Con las televisoras y sus industrias culturales, los partidos políticos reducidos a cobradores de cuotas de poder y la diplomacia de la globalización, se construye una ideología de la exculpación, de la falsa filantropía en ayuda de las víctimas de desastres nada naturales, a cambio de eludir impuestos fiscales. Una cultura no tangible del conformismo acompañado por la denuncia de los abajofirmantes y las movilizaciones simbólicas, da por fatales la injusticia propia de tribunales, jueces y ministerios públicos sometidos a las razones de Estado. No hay manera de que la verdad histórica y social conmueva y modifique los juicios de quienes viven de espaldas al pueblo y sus comunidades sufrientes. La reducción de la nación por la clase dominante, se reproduce en esta sumisión que les resulta natural a quienes reciben cuantiosas gratificaciones no siempre legales para desentenderse de los sufrimientos de los explotados indefensos porque carecen de registros notariales, acuerdos institucionales, credencializaciones y certificaciones de Estado que sólo actúa con ellos cuando se trata de perjudicarlos.
Antes del pesimismo y la proclama revolucionaria, queda la esperanza de la solidaridad aunque sea frenada por el desinterés internacional, aún de los gobiernos progresistas que siempre ven a México como excepción democrática intocable por su lugar estratégico frente a Estados Unidos. Ni en los más graves disensos recientes con Cuba y Venezuela, se ha insinuado la denuncia de nuestros presos, masacrados y victimados.
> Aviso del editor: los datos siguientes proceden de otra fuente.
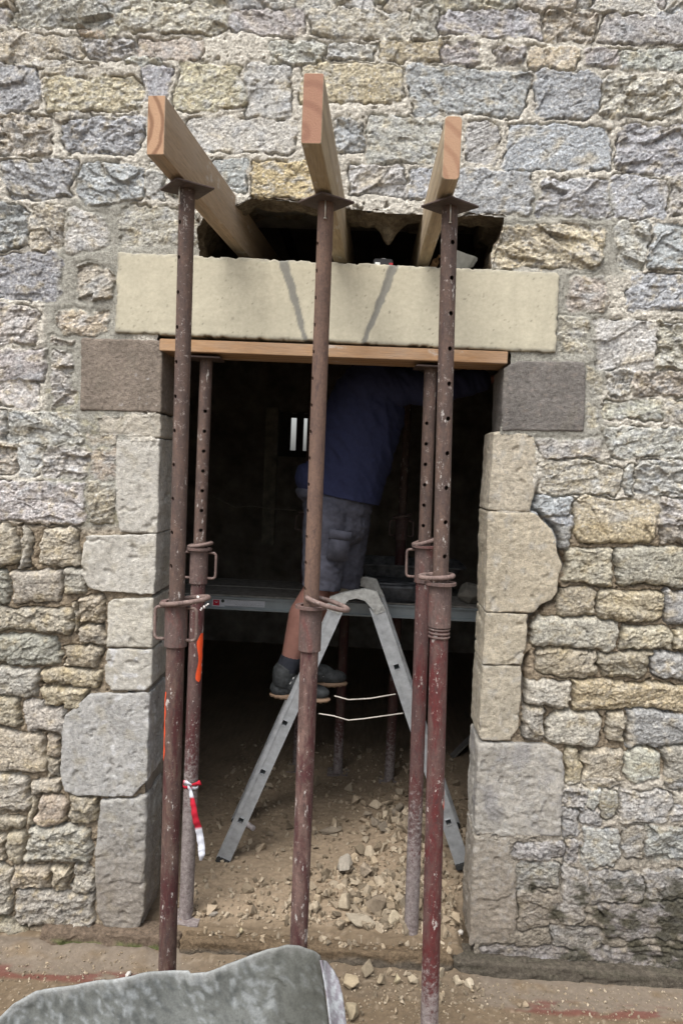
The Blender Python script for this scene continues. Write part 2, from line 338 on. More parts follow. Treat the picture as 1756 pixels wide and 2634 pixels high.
def axis(lo, a, b, hi, f, c):
    L = []; x = a; s = f
    while x > lo: L.append(x); s = min(s*1.06, c); x -= s
    R_ = []; x = b; s = f
    while x < hi: s = min(s*1.06, c); x += s; R_.append(x)
    return np.array(L[::-1][:-1]+list(np.arange(a, b, f))+R_)
def build_masonry(parent):
    xs = axis(-3.4, -1.42, 1.38, 3.4, .0036, .02); zs = axis(-.34, -.30, 3.52, 4.6, .0036, .02)
    X, Z = np.meshgrid(xs, zs); nx, nz = len(xs), len(zs)
    PX, PYp = projA(X, 0*X, Z)
    # warp the outlines so that no edge is straight
    wx = 17*fbm(PX/75, PYp/60, 3, 11)+6*fbm(PX/20, PYp/18, 2, 15); wy = 15*fbm(PX/80, PYp/70, 3, 21)+6*fbm(PX/20, PYp/18, 2, 25)
    U_, V_ = PX+wx, PYp+wy
    d1 = np.full(X.shape, -60.); d2 = np.full(X.shape, -60.); idx = np.full(X.shape, -1)
    P2 = PX.reshape(-1); Q2 = PYp.reshape(-1)
    for i, (x0, y0, x1, y1, c) in enumerate(stones):
        cx, cy = (x0+x1)/2, (y0+y1)/2
        A_ = PY(x0-70, cy, 0); B_ = PY(x1+70, cy, 0); C_ = PY(cx, y1+70, 0); D_ = PY(cx, y0-70, 0)
        i0, i1 = np.searchsorted(xs, (A_.x-.03, B_.x+.03)); j0, j1 = np.searchsorted(zs, (C_.z-.03, D_.z+.03))
        if i1 <= i0 or j1 <= j0: continue
        u = U_[j0:j1, i0:i1]-cx; v = V_[j0:j1, i0:i1]-cy
        rr = random.Random(i*7+1); t = .024+rr.uniform(-.02, .02)
        u, v = u*math.cos(t)+v*math.sin(t), -u*math.sin(t)+v*math.cos(t)
        hx, hy = (x1-x0)/2, (y1-y0)/2
        # each side of the stone bulges or is cut a little differently
        hx_ = hx*(1+rr.uniform(-.09, .07)*np.clip(v/hy*1.5, -1, 1)); hy_ = hy*(1+rr.uniform(-.14, .08)*np.clip(u/hx, -1, 1)+rr.uniform(-.06, 0)*np.cos(u/hx*2.2+rr.uniform(0, 6)))
        r = min(hx, hy)*rr.uniform(.12, .5)
        qx = np.abs(u)-(hx_-r); qy = np.abs(v)-(hy_-r)
        ins = -(np.hypot(np.maximum(qx, 0), np.maximum(qy, 0))+np.minimum(np.maximum(qx, qy), 0)-r)
        a, b, k = d1[j0:j1, i0:i1], d2[j0:j1, i0:i1], idx[j0:j1, i0:i1]
        m = ins > a
        b[:] = np.where(m, a, np.maximum(b, ins)); k[:] = np.where(m, i, k); a[:] = np.where(m, ins, a)
    e = np.minimum(d1, (d1-d2)*.5); st = e > 0
    # zones
    nz1 = 25*fbm(PX/90, PYp/90, 2, 31)
    low = sst(1290, 1400, PYp+nz1)*(1-sst(1960, 2040, PYp+nz1)*sst(900, 1200, PX))     # deep open joints
    low = np.maximum(low, .55*sst(2100, 2200, PYp)*(PX < 700))
    fresh = np.maximum.reduce([softbox(PX+nz1, PYp, b, 26) for b in [(150, 640, 330, 880), (130, 700, 215, 1330), (200, 560, 330, 700), (205, 1060, 320, 1345), (1290, 560, 1370, 640), (1370, 500, 1580, 560), (1300, 700, 1540, 905), (1490, 560, 1545, 1140), (1270, 880, 1550, 950), (1280, 1095, 1540, 1130), (300, 600, 560, 650), (180, 520, 330, 640), (215, 850, 300, 1120), (1530, 560, 1590, 700)]])
    dirt = sst(2080, 2330, PYp+nz1*1.5-.10*np.maximum(PX-900, 0)+.15*np.maximum(0, 1300-PX))*(PX > 800)+(PX < 800)*sst(2330, 2420, PYp+nz1)*.8
    rnd = np.random.RandomState(3); S = len(stones)
    off = rnd.uniform(-.004, .006, S+1); gx_, gz_ = rnd.uniform(-.05, .05, S+1), rnd.uniform(-.09, .05, S+1); ph = rnd.uniform(0, 50, S+1)
    cxs = np.array([(s[0]+s[2])/2 for s in stones]+[0]); cys = np.array([(s[1]+s[3])/2 for s in stones]+[0])
    dx = np.clip((PX-cxs[idx])/671, -.3, .3); dz = np.clip((PYp-cys[idx])/671, -.3, .3)
    # relief of the stone faces: chiselled facets, bedding, pits
    L0 = low[..., None]
    fq = rnd.uniform(.6, 1.5, S+1)[idx]; sh = rnd.uniform(-.5, .5, S+1)[idx]; sx, sz = X*fq+Z*sh*.5+ph[idx]*.37, Z*fq+X*sh*.4+ph[idx]
    srf = (rnd.uniform(.15, 1.0, S+1)**1.3*1.25+.12)[idx]
    rel = srf*(1-.25*low)*(.016*facets(sx/.13, sz/.075, 3)+.009*facets(sx/.055, sz/.034, 7)+.0035*facets(sx/.019, sz/.013, 9)+.0035*ridged(sx/.10, sz/.028, 2, 41)*(fbm(sx/.1, sz/.1, 2, 43)+.4)+.0018*ridged(sx/.022, sz/.011, 2, 51)+.005*fbm(sx/.12, sz/.1, 2, 61))+.0022*pnoise(X/.0075, Z/.007, 65)+.0016*fbm(X/.016, Z/.013, 2, 66)
    wpx = 5+low*13
    prof = np.sqrt(np.clip(1-(1-np.clip(e/wpx, 0, 1))**2, 0, 1))
    dep = .0025+.020*low-.0005*fresh
    hs = -dep+(dep+.004*low+off[idx]+dx*gx_[idx]+dz*gz_[idx]*.8)*prof+rel*(.25+.75*prof)*(1+.15*low)
    mrel = .0042*fbm(X/.03, Z/.025, 3, 71)+.0028*ridged(X/.014, Z/.012, 2, 81)
    g = np.clip(-e/30, 0, 1)
    hm = -dep*(1-.25*g)+mrel*(1-.72*fresh)*(1+.8*low)+.0035*(1-low)*sst(3, 12, -e)+.0015*pnoise(X/.007, Z/.007, 85)*(1-.8*fresh)
    crk_m = sst(-.18, .08, fbm(PX/60, PYp/60, 2, 91))*(1-fresh)
    crack = (.020+.004*low)*np.exp(-((e-.5)/1.9)**2)*np.maximum(crk_m, low*.5)
    c2 = np.exp(-(fbm(PX/95, PYp/60, 3, 95)/.018)**2)*sst(.05, .3, fbm(PX/50, PYp/50, 2, 97))*(1-fresh); crack = crack+.007*c2*(e > -8)
    h = np.where(st, hs, hm)-crack
    # odd deep holes between stones
    pit = sst(.36, .5, fbm(PX/34, PYp/24, 3, 101))*sst(1, 6, -e)*(.018+.03*low)*(1-fresh); h = h-pit
    # a thin skin of old pointing laps over stone rims in the upper courses
    lap = sst(.02, .30, fbm(PX/26, PYp/22, 3, 111))*np.clip(1-e/11, 0, 1)*st*(1-low)
    # bottom: crumbling base
    h = h+dirt*(.006*fbm(X/.09, Z/.07, 3, 121)+.0035*ridged(X/.05, Z/.03, 2, 131))
    base_out = sst(-.17, -.27, Z+.01*fbm(X/.1, Z*0, 2, 141)); h = h+base_out*.02
    # recess behind the dressed stones and lintel
    rec = np.full(X.shape, -1e9)
    for k_ in DS: rec = np.maximum(rec, poly_sdf(PX, PYp, DS[k_][0]))
    rec = np.maximum(rec, poly_sdf(PX, PYp, LINT))
    gap = np.maximum.reduce([poly_sdf(PX, PYp, DS[k_][0]) for k_ in ('RB', 'RC', 'RD', 'RE')])
    gb = np.exp(-((gap+9+5*fbm(PX/25, PYp/25, 2, 233))/5.5)**2)*(PX > 1340)*sst(1220, 1290, PYp)*sst(1930, 1890, PYp)*sst(-.25, .05, fbm(PX/45, PYp/45, 2, 235)+.1)
    h = h-.055*gb
    h = np.where(rec > 9, -.03, h)
    # colour; fine mottle exaggerated to make up for weak crevice shade
    base = np.array([CODE[s[4]] for s in stones]+[CODE['c']]); base = base*.80+np.array([.60, .58, .52])*.20
    jit = rnd.uniform(.92, 1.12, (S+1, 1))*(1+rnd.uniform(-.03, .03, (S+1, 3)))
    C = (base*jit)[idx]
    n_a = fbm(sx/.10, sz/.07, 3, 151)[..., None]; n_b = fbm(sx/.06, sz/.05, 3, 161)[..., None]; n_c = fbm(X/.012, Z/.011, 2, 171)[..., None]
    n_d = pnoise(X/.0065, Z/.006, 172)[..., None]; C = C*(1+.26*n_a)
    C = C+(np.array([.56, .47, .30])-C)*np.clip(n_b*2.2-.25, 0, .85)*.6           # ochre patches
    C = C+(np.array([.435, .46, .49])-C)*np.clip(-n_b*2.2-.2, 0, .8)*.7*(1-low[..., None]*.5)  # blue grey patches
    C = C*(1+.46*n_c+.36*n_d)*(1-.10*L0)
    C = C+(np.array([.16, .15, .15])-C)*(sst(.24, .48, fbm(X/.02, Z/.012, 3, 181))*.62)[..., None]   # dark lichen specks
    C = C+(np.array([.70, .69, .66])-C)*(sst(.18, .45, fbm(X/.016, Z/.013, 3, 191))*.75*(1-.5*low))[..., None]   # pale lichen, also painting bright facet highlights into the colour
    mo_old = np.array([.66, .625, .55]); mo_low = np.array([.36, .295, .215]); mo_fr = np.array([.385, .375, .33])
    L3, F3 = low[..., None], fresh[..., None]
    ag = (sst(1950, 2120, PYp+nz1)*(PX > 800))[..., None]; mo_old = mo_old*(1-ag)+np.array([.40, .365, .31])*ag; C = C*(1-.20*ag*st[..., None])
    Cm = mo_old*(1-L3)+mo_low*L3; Cm = Cm*(1+.34*n_c+.22*n_d+.20*n_a); Cm = Cm*(1-F3)+mo_fr*(1+.10*n_a)*F3
    yel = np.array([.42, .39, .27]); Cm = Cm+(yel-Cm)*(F3*np.clip(n_b*2, 0, .6)*(PX < 900)[..., None]*(PYp > 1000)[..., None])
    C = C*(1-L3*.06)*np.where(L3 > .5, np.array([1., .965, .885]), 1)
    C = np.where(st[..., None], C, Cm); lp = np.maximum(lap, 0)[..., None]; C = C*(1-lp)+Cm*lp
    fs = (fresh*st*np.clip(1-e/14, 0, 1)*sst(-.3, .3, fbm(PX/40, PYp/40, 2, 201)))[..., None]; C = C*(1-fs)+mo_fr*fs
    Dd = np.clip(dirt*(1.1+1.0*fbm(X/.10, Z/.06, 4, 211)), 0, 1)[..., None]
    moss = sst(-.05, .25, fbm(X/.09, Z/.05, 4, 221)+.55*(PX-1560)/400-.5*sst(2300, 2150, PYp))[..., None]*np.clip(Dd*1.5, 0, 1)
    C = C*(1-.62*Dd)+np.array([.19, .16, .12])*.62*Dd
    C = C*(1-.80*moss)+np.array([.055, .052, .032])*.80*moss
    C = np.clip(C, .02, .8)
    # openings
    hole = (poly_sdf(PX+wx*.25, PYp+wy*.25, DOOR) > -13)|(poly_sdf(PX+wx*.3, PYp+wy*.3, HOLE) > 0)
    keep = ~(hole[:-1, :-1] | hole[1:, :-1] | hole[:-1, 1:] | hole[1:, 1:])
    ii = (np.arange(nz*nx).reshape(nz, nx)); q = np.stack([ii[:-1, :-1], ii[:-1, 1:], ii[1:, 1:], ii[1:, :-1]], -1)[keep]
    used = np.zeros(nz*nx, bool); used[q.ravel()] = True; rem = np.cumsum(used)-1
    V = np.stack([X.ravel(), -h.ravel(), Z.ravel()], 1)[used]; F = rem[q]
    me = bpy.data.meshes.new('rubble_masonry'); me.vertices.add(len(V)); me.vertices.foreach_set('co', V.astype(np.float32).ravel())
    me.loops.add(len(F)*4); me.loops.foreach_set('vertex_index', F.astype(np.int32).ravel())
    me.polygons.add(len(F)); me.polygons.foreach_set('loop_start', np.arange(0, len(F)*4, 4, dtype=np.int32)); me.polygons.foreach_set('loop_total', np.full(len(F), 4, np.int32))
    me.polygons.foreach_set('use_smooth', np.ones(len(F), bool)); me.update(); me.validate()
    me.materials.append(M_rubble); o = bpy.data.objects.new('rubble_masonry', me); COL.objects.link(o); o.parent = parent; o.matrix_parent_inverse = Matrix.Translation(-parent.location)
    set_colors(o, C.reshape(-1, 3)[used])

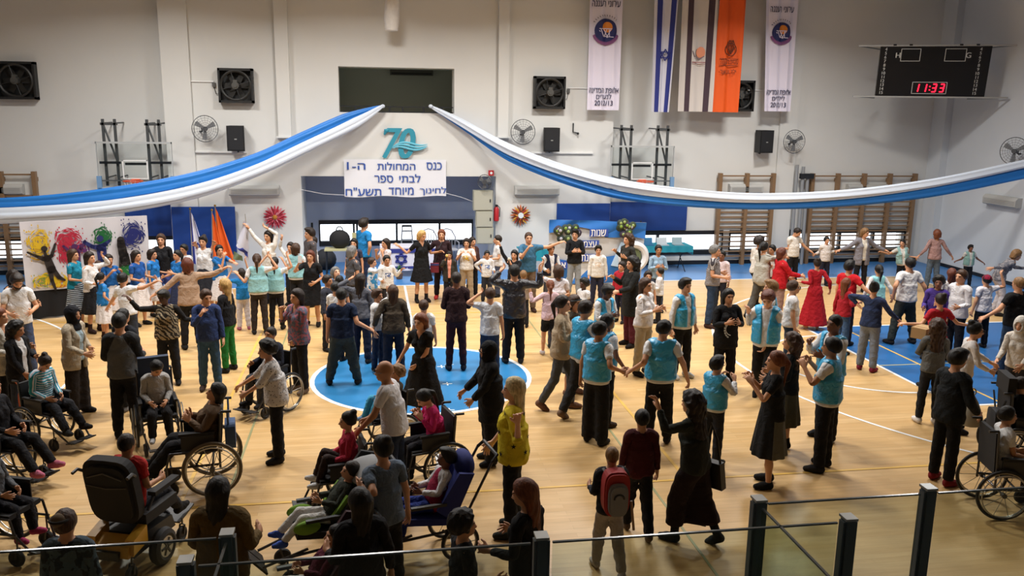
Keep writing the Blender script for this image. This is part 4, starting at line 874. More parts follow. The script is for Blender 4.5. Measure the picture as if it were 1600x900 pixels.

A la tradición de comités de solidaridad mexicanos no se ha respondido jamás con los correspondientes en cualquier otro lugar del mundo, salvo las organizaciones motivadas por el EZLN. Tenemos que ejercer nuestra precaria soberanía popular pese a todo y no se ve por dónde ser efectivos mientras avanza el poder dispensador antinacional y dictatorial.